Mağdur olan herkes için üniversitelerde mücadelesini büyütmemiz gereken en önemli alanlardan biri ise CİTÖK (Cinsel Tacizi Önleme Kurulu). Birçok üniversitede öğrencilerin ve okul kulüplerinin birleşerek kurdukları Cinsel Tacizi Önleme Kurulları mağdurların ilk ulaşacakları komisyon olarak karşımıza çıkıyor. Üniversite yönetimleri herhangi bir kadın ve LGBTİ+ bireyler için destek mekanizmalarını oluşturmazken öğrenciler duruma el koydular ve bir amaç uğruna birleştiler. CİTÖK’ler mağdurların eğitim alanlarında maruz kaldıkları bir şiddette başvurulacak kurumlarla mağdurlar arasında köprü görevi görerek süreçleri hızlandırmak ve etkili işletmek adına kuruldu. Mücadelemizi görünür hale getirebilmek için CİTÖK’ten kampüs içerisindeki herkesin haberdar olması çok önemli. Bizler bu mücadeleyi dayanışabileceğimiz ağlar geliştirerek, sokakta da kampüste de asla yalnız olmayacağımızı birbirimize hatırlatarak sürdürüyoruz.

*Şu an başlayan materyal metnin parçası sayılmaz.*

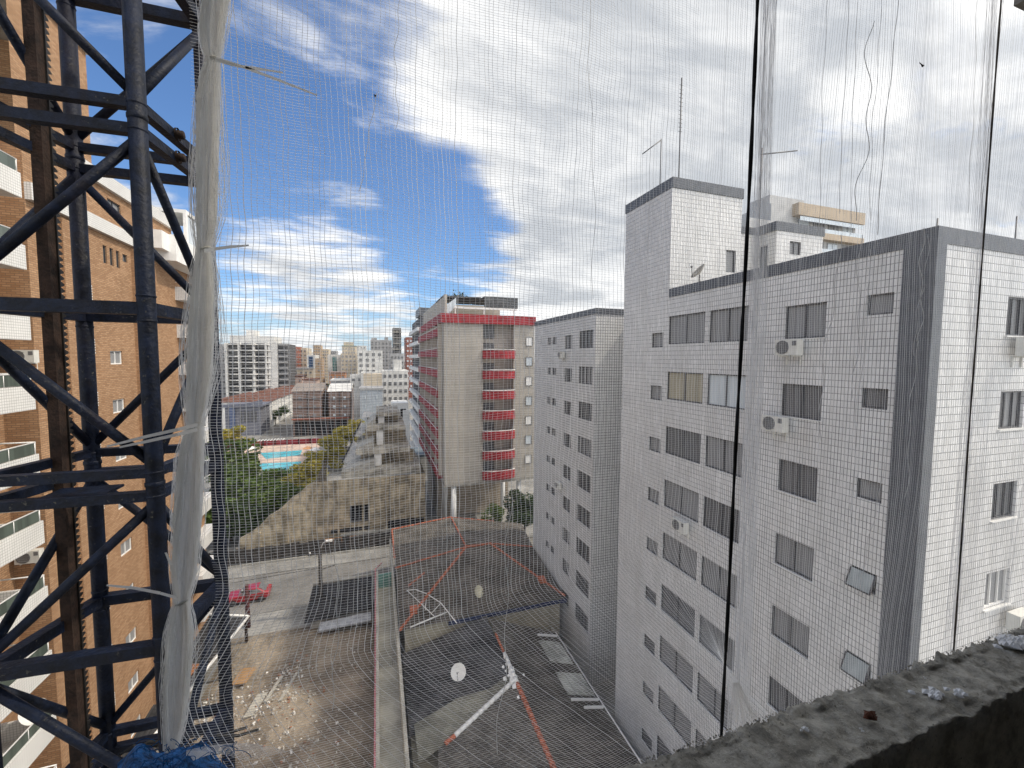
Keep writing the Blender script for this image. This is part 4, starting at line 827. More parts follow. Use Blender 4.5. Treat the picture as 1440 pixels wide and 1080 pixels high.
CARRED = pm('car_red', (0.33, 0.012, 0.02), 0.3, 0.03, 1, spec=0.6, coat=0.6); CARW = pm('car_white', (0.7, 0.7, 0.69), 0.3, 0.03, 1, spec=0.6); CARG = pm('car_grey', (0.12, 0.12, 0.13), 0.3, 0.03, 1, spec=0.6)
car((-13.3, 49.2, GZ+.03), R_(3), CARRED, 'red hatchback on the street beyond the rubble lot')
for px, py, mt, lab in ((333, 598, CARW, 'white car nearest the pool corner of the side street'), (342, 590, CARW, 'white car farther up the side street, behind the nearest white one'), (362, 590, CARG, 'grey car in the middle of the side street'), (440, 606, CARRED, 'small red car on the cross street behind the pool')):
    p = onZ(px, py, GZ+.03); car(p, R_(90) if px < 400 else 0.1, mt, lab, 'cars on the far streets')

FENCE = pm('black_hoarding', (0.05, 0.046, 0.044), 0.9, 0.5, 1.2, streak=0.5, dark=(0.14, 0.12, 0.10))
def fence_ruin():
    t = thing('hoarding', (-8, 57.5, GZ), 'weathered black hoarding with small white notices across the street', 'fence')
    m = MB(); a, b_ = Vector((-40, 57.6, 0)), Vector((6.5, 57.6, 0))
    for k in range(46): x = -40+k*1.01; m.box(x, x+.98, 57.5+.05*(k % 2), 57.62+.05*(k % 2), GZ+.1, -23.9+.06*((k*7) % 3))
    m.build('panel', FENCE, t)
    m = MB()
    for k in range(12): m.box(-40+k*4, -39.85+k*4, 57.7, 57.85, GZ+.1, -23.7)
    m.build('post', RUST, t)
    m = MB(); m.box(-46, 6.5, 57.2, 57.42, GZ+.1, -25.6); m.build('base_kerb', CONC, t)
    for i, (px, py) in enumerate(((346, 801), (408, 792), (460, 793), (515, 780))):
        p = onY(px, py, 57.4); m = MB(); m.box(p.x-.5, p.x+.5, 57.40, 57.44, p.z-.32, p.z+.32)
        tag(m.build('notice_board', WHITE if i != 2 else pm('pinkish_board', (0.6, 0.42, 0.40), 0.8), origin=(p.x, 57.42, p.z)), ('white notice board on the black hoarding, leftmost of four', 'white notice board on the black hoarding, second from the left', 'pinkish notice board on the black hoarding beside the lamp pole', 'white notice board on the black hoarding, rightmost of four')[i], 'notice', 'notice boards on the hoarding')
    # ruin: stained front wall with stepped left end
    r = thing('ruined_building', (-5, 60, GZ), 'stained tan half-demolished building with stepped wall and concrete decks', 'building')
    Y = 60.5; m = MB(); steps = [(-17, -14.6, -22.6), (-14.6, -12.9, -21.4), (-12.9, -11.0, -20.0), (-11.0, -9.3, -18.6), (-9.3, -8.2, -17.6)]
    top = [(-17.2, -23.6), (-15.8, -22.9), (-14.9, -22.2), (-13.8, -21.0), (-12.7, -20.4), (-11.9, -19.7), (-10.9, -18.7), (-10.1, -18.3), (-9.2, -17.4), (-8.203, -16.9)]
    for (a, z), (b_, z2) in zip(top[:-1], top[1:]):
        m.quad((a, Y, GZ), (b_, Y, GZ), (b_, Y, z2), (a, Y, z)); m.quad((a, Y, z), (b_, Y, z2), (b_, Y+.5, z2), (a, Y+.5, z)); m.quad((a, Y+.5, GZ), (b_, Y+.5, GZ), (b_, Y+.5, z2), (a, Y+.5, z))
    hl = [(-3.8, -1.35, -23.2, -20.7)]
    m.wall('Y', Y, -8.2, 6.6, GZ, -16.9, hl, 1, .35); m.box(-8.2, 6.6, Y+.36, Y+.5, -23.2, -20.7) if False else None
    m.quad((6.6, Y, GZ), (6.6, Y+14, GZ), (6.6, Y+14, -16.9), (6.6, Y, -16.9)); m.quad((-8.2, Y, GZ), (-8.2, Y+14, GZ), (-8.2, Y+14, -16.9), (-8.2, Y, -16.9))
    m.build('wall', TANW, r)
    m = MB(); m.box(-3.7, -1.45, Y+1.2, Y+1.4, -23.2, -20.7); m.box(-6.3, -1.2, Y-.06, Y+.0-.003, -24.3, -23.8); m.box(1.2, 6.4, Y-.05, Y-.003, -25.6, -23.4); m.build('dark_opening', DARK, r)
    m = MB(); m.box(-5, 3.5, Y-.5, Y-.003, -24.9, -24.5); m.box(-14, -5, Y-.8, Y-.4, GZ+.1, -24.9); m.build('ledge', CONC, r)
    m = MB(); m.box(-7.6, -3.0, 57.8, 59.6, GZ+.1, -24.6); m.build('clay_heap', pm('orange_earth', (0.36, 0.19, 0.09), 0.95, 0.3, 1.2), r)
    for j in range(7): MB().box(-15+j*3.2, -14.75+j*3.2, Y-.12, Y-.003, GZ, [-23.0, -20.8, -18.5, -16.9, -16.9, -16.9, -16.9][j]).build('pilaster', TANW, r)
    # decks rising behind
    def deck(pxl, pxr, py, Yd, th, dep, nm='deck'):
        A = onY(pxl, py, Yd); B = onY(pxr, py, Yd); q = MB(); q.box(A.x, B.x, Yd, Yd+dep, A.z-th, A.z); q.build(nm, DECKM, r); return A, B
    A, B = deck(480, 592, 664, 61.5, .9, 9)
    A1, B1 = deck(500, 577, 633, 63.4, .75, 12); A2, B2 = deck(514, 570, 600, 66, .7, 11); A3, B3 = deck(529, 562, 580, 68.6, .7, 9)
    for (px, Yd, z0, z1, w_) in ((531, 63.7, A.z, A1.z-.75, 1.0), (534, 66.3, A1.z, A2.z-.7, 1.0), (536, 68.9, A2.z, A3.z-.7, .9)):
        x = onY(px, 600, Yd).x; m = MB(); m.box(x-w_/2, x+w_/2, Yd, Yd+.5, z0, z1); m.build('column', WHITE, r)
    for x0, x1, y, z0, z1 in ((A.x+2.5, B.x-.6, 65.2, A.z, A1.z-.75), (A1.x+1.2, B1.x-.4, 67.6, A1.z, A2.z-.7), (A2.x+1.5, B2.x-.8, 70.2, A2.z, A3.z-.7)):
        m = MB(); m.box(x0, x1, y, y+.3, z0, z1); m.build('back_wall', TANW, r)
    for (x0, x1, y, z) in ((A.x+.5, A.x+4.5, 62.6, A.z), (A1.x+.2, A1.x+2.6, 64.5, A1.z), (A2.x, A2.x+1.5, 67, A2.z)):
        m = MB(); m.quad((x0, y, z+.05), (x1, y, z+1.1), (x1, y+4, z+1.5), (x0, y+4, z+.3)); m.quad((x0, y, z), (x1, y, z), (x1, y, z+1.1), (x0, y, z+.05)); m.build('broken_slab', CONC, r)
    rp = pm('pale_ramp', (0.55, 0.52, 0.47), 0.95, 0.2, 0.6)
    m = MB(); m.quad(onZ(481, 650, -16.0), onZ(497, 652, -16.0), onZ(513, 632, -15.7), onZ(497, 620, -15.7)); m.quad(onZ(497, 614, -12.2), onZ(506, 614, -12.2), onZ(522, 600, -11.9), onZ(508, 594, -11.9)); m.quad(onZ(508, 588, -9.6), onZ(518, 586, -9.6), onZ(526, 580, -9.4), onZ(512, 578, -9.4)); m.build('ramp', rp, r)
    m = MB()
    for (p, q_, z) in (((481, 650), (497, 618), -15.7), ((497, 614), (508, 592), -11.9)): m.tube([onZ(*p, z), onZ(*q_, z)], .12, 5)
    m.build('ramp_edge', DARK, r)
    t = thing('white_block', onY(564, 595, 105), 'white roofless concrete block behind the ruined decks', 'building')
    p0, p1 = onY(551, 567, 118), onY(574, 567, 118); m = MB(); m.box(p0.x, p1.x, 118, 126, GZ, p0.z); m.build('wall', WHITE, t); m = MB(); a = onY(563, 575, 117.9); c = onY(571, 582, 117.9); m.box(a.x, c.x, 117.9, 117.98, c.z-1, a.z); m.build('opening', DARK, t)
    m = MB(); m.box(p1.x-1.5, p1.x+.3, 117, 118, GZ, p0.z-2); m.build('column', WHITE, t)
    # low roofs between ruin and red building
    t = thing('carport', (7, 63, GZ), 'bluish low roof in the gap between the ruin and the red balconied building', 'shed')
    p0, p1 = onY(578, 632, 90), onY(606, 632, 90); m = MB(); m.box(p0.x, p1.x-0.0, 84, 92, p0.z-.4, p0.z); m.build('roof', pm('bluish_sheet', (0.20, 0.24, 0.27), 0.6), t); m = MB(); m.box(p0.x+.3, p0.x+.6, 84.3, 84.6, GZ, p0.z-.4); m.box(p0.x+.3, p1.x-.3, 91.3, 91.6, GZ, p0.z-.4); m.build('wall', CONC, t)
fence_ruin()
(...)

İstanbul Üniversitesi’nden Boğaziçi’ne, Yıldız’dan İAÜ’ye her üniversitede kadınların dayanışacağı alanları örüyor Kadın Çalışma Komisyonları aracılığıyla bir araya geliyoruz. Dayanışmayı sürdürebilmek için esas olan şey de örgütlü kadın mücadelesine her bir kadının ileriden katılması ve yalnızca bir şeye dahil olmak değil onun bir parçası haline gelebilmesi. Çünkü bu mücadelelerin her biri küçükten büyüğe doğru ilmek ilmek işlenerek büyütülüyor. Bugün yalnızca bir eylemden sonuç beklemektense üniversitelerimizdeki kadın kulüplerinde etkinliklere katılmak, oradaki her bireyi daha yakından tanımak, sorunlarımızı ve çözüm yollarını daha derin konuşabilmek ve tartışmaları daha ileriden sürdürebilmek kadın mücadelesi için daha sağlam ve kalıcı temeller oluşturacaktır.
Üniversitelerde sosyal alanlarımız ellerimizden alınırken bizlerin dayanışmamızı büyütebilmek adına kendi alanlarımızı oluşturabilmemiz, yalnızlaştırıldığımız her gün daha fazla birleşebilmek için çabalamamız gerekiyor. Güvenli kampüsler için, bunun koruyucusu olan etkin bir CİTÖK için her geçen gün çapımızı büyütmemiz gerekiyor. Mücadelemizi ördüğümüz bu yolda aramıza her bir ilmeğiyle katkı sağlayan kadınlarla yürürlüğe soktuğumuz CİTÖK gibi daha birçok kazanımlara yol açacağız. Güvenli yaşam alanları, güvenli kampüsler için mücadelemiz ancak birlikte mümkün!